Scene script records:
-=-=-=-=-
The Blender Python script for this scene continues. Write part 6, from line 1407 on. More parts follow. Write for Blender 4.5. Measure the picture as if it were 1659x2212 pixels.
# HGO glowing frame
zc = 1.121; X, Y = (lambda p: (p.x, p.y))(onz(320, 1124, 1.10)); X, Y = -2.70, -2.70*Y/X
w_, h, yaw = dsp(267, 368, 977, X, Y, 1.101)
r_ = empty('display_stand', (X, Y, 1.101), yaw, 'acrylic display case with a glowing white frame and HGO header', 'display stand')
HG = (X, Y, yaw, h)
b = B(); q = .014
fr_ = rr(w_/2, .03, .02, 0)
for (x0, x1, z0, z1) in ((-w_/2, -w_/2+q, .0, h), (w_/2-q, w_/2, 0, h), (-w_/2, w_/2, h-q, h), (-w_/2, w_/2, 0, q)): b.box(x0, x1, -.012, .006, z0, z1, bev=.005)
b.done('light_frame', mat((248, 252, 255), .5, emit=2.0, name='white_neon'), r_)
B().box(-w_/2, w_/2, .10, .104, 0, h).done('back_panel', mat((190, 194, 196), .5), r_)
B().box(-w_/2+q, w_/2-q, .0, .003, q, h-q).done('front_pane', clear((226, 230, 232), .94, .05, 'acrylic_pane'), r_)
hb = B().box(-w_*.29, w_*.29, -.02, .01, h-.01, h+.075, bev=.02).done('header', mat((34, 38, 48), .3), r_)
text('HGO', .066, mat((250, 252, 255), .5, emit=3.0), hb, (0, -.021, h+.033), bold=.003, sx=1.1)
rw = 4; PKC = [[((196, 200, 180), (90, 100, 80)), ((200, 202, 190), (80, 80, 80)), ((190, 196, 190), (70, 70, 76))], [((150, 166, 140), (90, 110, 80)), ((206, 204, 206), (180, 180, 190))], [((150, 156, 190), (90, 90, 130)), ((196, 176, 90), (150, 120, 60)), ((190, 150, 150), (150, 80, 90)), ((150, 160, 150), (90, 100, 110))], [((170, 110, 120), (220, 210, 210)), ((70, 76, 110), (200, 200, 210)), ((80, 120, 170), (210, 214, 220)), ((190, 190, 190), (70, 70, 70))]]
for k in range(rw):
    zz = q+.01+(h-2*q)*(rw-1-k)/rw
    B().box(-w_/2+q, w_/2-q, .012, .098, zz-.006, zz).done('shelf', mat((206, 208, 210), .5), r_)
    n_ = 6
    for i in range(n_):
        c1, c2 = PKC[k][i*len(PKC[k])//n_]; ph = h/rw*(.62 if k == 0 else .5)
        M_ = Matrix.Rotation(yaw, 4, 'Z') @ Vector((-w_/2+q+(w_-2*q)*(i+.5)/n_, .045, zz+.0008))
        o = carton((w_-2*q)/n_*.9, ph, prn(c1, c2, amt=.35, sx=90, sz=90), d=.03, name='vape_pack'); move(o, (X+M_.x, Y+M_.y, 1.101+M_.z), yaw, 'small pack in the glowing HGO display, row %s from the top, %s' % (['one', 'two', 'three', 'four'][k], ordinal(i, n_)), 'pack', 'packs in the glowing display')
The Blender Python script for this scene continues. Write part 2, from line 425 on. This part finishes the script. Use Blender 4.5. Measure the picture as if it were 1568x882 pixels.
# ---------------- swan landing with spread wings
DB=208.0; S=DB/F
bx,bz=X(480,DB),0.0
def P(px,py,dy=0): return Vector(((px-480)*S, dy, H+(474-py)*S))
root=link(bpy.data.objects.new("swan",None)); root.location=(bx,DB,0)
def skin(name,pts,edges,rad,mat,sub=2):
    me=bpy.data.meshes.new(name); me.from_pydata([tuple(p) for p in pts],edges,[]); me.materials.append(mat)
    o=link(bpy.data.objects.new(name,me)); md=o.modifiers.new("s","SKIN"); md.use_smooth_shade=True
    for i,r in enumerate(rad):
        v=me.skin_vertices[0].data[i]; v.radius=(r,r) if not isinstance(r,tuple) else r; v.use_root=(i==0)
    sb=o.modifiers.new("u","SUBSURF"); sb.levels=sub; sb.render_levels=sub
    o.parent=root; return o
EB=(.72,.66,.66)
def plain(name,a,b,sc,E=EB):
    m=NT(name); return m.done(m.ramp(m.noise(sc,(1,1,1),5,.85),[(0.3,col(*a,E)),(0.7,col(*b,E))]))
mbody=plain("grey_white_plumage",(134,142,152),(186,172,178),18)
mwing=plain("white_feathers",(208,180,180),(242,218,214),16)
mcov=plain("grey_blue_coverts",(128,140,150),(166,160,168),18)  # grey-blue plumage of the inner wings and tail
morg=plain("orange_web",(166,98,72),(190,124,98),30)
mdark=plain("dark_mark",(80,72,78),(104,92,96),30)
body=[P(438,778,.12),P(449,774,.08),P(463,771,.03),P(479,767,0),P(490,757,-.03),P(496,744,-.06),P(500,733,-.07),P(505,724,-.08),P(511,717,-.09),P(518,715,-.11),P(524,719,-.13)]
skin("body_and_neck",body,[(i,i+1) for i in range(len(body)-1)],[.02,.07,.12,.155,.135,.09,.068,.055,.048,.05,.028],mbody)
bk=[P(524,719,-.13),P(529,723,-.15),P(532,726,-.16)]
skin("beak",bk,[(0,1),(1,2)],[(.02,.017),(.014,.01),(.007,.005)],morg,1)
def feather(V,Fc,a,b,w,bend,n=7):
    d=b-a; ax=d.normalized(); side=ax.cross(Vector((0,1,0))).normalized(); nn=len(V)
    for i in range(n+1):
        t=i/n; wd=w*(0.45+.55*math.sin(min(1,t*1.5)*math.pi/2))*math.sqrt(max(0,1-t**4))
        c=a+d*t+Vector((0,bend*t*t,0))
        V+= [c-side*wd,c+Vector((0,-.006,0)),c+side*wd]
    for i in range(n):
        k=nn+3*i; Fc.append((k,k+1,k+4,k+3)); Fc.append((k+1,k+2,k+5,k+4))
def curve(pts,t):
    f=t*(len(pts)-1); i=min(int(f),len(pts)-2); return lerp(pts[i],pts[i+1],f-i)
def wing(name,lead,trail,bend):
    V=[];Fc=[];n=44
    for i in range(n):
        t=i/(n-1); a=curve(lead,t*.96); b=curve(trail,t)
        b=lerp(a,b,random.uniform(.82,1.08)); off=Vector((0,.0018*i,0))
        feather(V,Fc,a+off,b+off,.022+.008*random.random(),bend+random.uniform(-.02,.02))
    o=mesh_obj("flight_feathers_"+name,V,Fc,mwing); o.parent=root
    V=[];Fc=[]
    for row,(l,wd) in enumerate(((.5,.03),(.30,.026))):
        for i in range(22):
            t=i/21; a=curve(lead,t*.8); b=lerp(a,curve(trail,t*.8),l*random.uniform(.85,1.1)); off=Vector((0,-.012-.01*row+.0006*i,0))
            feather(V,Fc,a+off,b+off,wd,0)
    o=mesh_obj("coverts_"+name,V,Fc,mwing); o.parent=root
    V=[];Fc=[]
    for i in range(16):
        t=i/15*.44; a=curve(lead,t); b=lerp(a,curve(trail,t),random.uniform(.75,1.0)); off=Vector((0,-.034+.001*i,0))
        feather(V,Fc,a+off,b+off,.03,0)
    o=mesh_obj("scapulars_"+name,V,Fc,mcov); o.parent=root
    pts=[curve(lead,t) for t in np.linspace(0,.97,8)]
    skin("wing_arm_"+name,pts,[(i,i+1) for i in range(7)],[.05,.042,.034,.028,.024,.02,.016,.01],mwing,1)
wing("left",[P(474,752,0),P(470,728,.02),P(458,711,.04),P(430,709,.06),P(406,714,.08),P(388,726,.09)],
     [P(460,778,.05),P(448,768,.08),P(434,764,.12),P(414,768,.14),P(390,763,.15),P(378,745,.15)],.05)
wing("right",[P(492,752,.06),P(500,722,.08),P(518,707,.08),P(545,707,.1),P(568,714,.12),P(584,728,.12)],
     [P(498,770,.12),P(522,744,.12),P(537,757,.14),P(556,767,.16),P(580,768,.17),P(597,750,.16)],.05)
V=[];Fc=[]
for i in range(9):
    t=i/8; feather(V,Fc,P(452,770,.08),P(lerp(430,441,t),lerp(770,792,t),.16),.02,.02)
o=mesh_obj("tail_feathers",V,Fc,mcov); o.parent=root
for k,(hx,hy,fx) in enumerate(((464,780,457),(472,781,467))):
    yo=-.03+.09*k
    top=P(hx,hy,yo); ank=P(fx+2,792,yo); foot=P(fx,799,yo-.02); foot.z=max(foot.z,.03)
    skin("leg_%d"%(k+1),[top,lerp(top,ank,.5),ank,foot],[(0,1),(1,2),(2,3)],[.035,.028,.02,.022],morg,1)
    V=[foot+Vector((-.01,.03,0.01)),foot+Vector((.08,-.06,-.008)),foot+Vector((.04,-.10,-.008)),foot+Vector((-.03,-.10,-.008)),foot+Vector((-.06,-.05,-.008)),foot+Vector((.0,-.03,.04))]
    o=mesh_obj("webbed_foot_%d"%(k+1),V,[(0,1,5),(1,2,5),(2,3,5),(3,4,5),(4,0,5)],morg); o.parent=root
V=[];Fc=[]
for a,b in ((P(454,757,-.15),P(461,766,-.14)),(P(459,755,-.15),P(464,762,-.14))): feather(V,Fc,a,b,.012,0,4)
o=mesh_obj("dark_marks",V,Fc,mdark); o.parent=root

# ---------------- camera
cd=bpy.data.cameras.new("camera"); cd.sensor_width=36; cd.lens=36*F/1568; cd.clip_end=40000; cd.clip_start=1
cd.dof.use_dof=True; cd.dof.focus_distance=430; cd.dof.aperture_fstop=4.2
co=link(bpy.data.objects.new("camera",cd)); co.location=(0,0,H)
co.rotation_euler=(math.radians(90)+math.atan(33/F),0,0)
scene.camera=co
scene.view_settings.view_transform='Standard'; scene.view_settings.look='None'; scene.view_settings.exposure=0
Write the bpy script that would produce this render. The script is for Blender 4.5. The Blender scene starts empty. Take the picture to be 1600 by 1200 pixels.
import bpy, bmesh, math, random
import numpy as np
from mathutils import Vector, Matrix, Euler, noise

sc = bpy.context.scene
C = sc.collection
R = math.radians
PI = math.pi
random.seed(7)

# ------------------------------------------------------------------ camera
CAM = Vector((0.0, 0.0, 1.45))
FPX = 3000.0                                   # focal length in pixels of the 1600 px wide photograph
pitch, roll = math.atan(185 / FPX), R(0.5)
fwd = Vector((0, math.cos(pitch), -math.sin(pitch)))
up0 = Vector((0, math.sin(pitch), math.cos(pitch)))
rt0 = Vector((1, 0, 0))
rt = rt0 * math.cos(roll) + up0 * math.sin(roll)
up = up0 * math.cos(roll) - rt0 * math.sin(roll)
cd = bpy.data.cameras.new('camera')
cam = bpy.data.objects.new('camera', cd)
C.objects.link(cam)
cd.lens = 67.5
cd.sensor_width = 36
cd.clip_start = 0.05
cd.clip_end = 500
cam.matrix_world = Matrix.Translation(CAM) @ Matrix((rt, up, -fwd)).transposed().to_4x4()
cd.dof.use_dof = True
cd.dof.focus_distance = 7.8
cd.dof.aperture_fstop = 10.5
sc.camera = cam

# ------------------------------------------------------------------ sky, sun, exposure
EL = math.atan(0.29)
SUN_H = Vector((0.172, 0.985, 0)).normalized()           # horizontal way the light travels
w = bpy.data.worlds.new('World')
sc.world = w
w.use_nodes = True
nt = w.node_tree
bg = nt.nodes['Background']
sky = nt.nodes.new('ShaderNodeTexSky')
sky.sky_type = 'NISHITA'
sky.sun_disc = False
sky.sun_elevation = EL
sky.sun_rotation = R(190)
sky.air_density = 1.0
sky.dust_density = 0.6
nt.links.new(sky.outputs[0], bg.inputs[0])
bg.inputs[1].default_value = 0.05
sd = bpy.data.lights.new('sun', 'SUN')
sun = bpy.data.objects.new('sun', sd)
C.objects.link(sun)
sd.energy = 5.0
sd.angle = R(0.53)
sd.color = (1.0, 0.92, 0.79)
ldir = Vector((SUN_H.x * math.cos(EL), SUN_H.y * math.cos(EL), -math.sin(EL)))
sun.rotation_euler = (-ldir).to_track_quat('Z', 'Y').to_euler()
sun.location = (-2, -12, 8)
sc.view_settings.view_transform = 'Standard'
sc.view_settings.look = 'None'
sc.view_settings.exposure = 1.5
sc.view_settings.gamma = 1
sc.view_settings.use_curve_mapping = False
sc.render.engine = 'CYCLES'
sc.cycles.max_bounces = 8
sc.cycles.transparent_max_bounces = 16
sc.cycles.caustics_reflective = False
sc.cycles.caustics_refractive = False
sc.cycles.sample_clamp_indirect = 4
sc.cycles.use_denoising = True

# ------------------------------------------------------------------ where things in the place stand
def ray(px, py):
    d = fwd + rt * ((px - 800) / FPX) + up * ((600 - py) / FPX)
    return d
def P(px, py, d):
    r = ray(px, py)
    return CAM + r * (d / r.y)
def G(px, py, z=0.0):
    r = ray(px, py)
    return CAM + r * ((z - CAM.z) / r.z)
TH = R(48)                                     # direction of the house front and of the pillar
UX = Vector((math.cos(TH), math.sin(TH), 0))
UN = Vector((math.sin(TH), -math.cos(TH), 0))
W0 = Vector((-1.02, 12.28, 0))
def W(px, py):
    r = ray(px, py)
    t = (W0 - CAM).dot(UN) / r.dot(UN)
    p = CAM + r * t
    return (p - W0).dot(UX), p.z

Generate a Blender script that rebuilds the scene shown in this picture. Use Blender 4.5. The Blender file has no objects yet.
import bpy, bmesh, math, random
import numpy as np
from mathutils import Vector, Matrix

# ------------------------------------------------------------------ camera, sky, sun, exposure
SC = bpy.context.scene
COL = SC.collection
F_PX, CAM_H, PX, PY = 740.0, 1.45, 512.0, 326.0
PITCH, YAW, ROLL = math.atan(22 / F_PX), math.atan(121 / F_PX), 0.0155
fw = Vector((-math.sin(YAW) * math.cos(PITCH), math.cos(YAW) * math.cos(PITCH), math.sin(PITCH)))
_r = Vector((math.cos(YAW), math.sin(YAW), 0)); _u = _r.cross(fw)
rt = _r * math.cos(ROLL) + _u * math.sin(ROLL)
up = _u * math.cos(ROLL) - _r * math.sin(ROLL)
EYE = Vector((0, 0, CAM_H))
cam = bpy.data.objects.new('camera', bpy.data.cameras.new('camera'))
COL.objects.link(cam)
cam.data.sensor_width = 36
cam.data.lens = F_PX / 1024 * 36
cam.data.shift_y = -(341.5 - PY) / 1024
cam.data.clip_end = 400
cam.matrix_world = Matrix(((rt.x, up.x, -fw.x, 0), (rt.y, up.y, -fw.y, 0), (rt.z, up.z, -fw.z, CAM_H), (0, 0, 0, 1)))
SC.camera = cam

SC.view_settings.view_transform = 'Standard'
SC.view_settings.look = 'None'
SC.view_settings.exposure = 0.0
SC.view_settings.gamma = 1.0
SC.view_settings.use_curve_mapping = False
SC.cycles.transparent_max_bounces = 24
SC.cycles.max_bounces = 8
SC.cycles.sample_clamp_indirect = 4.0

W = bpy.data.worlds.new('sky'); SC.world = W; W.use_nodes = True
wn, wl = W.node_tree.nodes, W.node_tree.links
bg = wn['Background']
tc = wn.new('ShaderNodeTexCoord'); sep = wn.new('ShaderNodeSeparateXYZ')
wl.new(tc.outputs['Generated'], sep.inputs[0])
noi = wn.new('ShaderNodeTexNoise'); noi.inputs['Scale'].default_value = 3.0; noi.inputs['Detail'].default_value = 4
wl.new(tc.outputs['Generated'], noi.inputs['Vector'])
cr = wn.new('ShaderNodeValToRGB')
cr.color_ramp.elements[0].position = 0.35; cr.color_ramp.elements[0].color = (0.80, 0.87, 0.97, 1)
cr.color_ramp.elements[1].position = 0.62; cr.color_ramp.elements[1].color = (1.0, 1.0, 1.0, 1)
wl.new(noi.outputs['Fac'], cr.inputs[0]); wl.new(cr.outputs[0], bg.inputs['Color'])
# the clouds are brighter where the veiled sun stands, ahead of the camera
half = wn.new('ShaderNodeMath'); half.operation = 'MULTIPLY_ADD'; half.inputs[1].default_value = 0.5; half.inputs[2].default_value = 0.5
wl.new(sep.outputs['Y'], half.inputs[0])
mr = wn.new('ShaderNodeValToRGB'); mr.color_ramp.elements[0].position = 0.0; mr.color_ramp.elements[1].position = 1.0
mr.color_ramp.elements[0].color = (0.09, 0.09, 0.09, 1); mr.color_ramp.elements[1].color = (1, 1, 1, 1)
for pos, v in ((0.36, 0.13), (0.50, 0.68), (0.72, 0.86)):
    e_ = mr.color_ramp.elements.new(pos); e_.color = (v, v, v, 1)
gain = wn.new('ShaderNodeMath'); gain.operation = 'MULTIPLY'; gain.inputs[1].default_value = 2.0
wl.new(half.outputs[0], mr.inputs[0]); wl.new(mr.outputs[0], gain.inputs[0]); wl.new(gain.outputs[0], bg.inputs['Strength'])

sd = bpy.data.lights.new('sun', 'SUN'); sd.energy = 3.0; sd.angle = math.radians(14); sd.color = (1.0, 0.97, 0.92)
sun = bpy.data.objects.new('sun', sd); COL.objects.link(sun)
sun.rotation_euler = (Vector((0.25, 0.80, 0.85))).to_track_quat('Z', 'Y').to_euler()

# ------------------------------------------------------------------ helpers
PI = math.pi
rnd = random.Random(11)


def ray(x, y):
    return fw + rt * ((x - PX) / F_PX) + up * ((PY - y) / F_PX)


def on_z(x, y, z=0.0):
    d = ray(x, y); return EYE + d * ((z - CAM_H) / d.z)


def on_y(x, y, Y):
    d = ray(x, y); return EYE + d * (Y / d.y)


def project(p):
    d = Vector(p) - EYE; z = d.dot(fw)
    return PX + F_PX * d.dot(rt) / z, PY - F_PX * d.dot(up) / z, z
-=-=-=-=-
Exercise goal: Retype, exactly and in full, the lines above from the one containing "Write the bpy" through the one containing "random.seed(7)".

Solution below:
Write the bpy script that would produce this render. The script is for Blender 4.5. The Blender scene starts empty. Take the picture to be 1600 by 1200 pixels.
import bpy, bmesh, math, random
import numpy as np
from mathutils import Vector, Matrix, Euler, noise

sc = bpy.context.scene
C = sc.collection
R = math.radians
PI = math.pi
random.seed(7)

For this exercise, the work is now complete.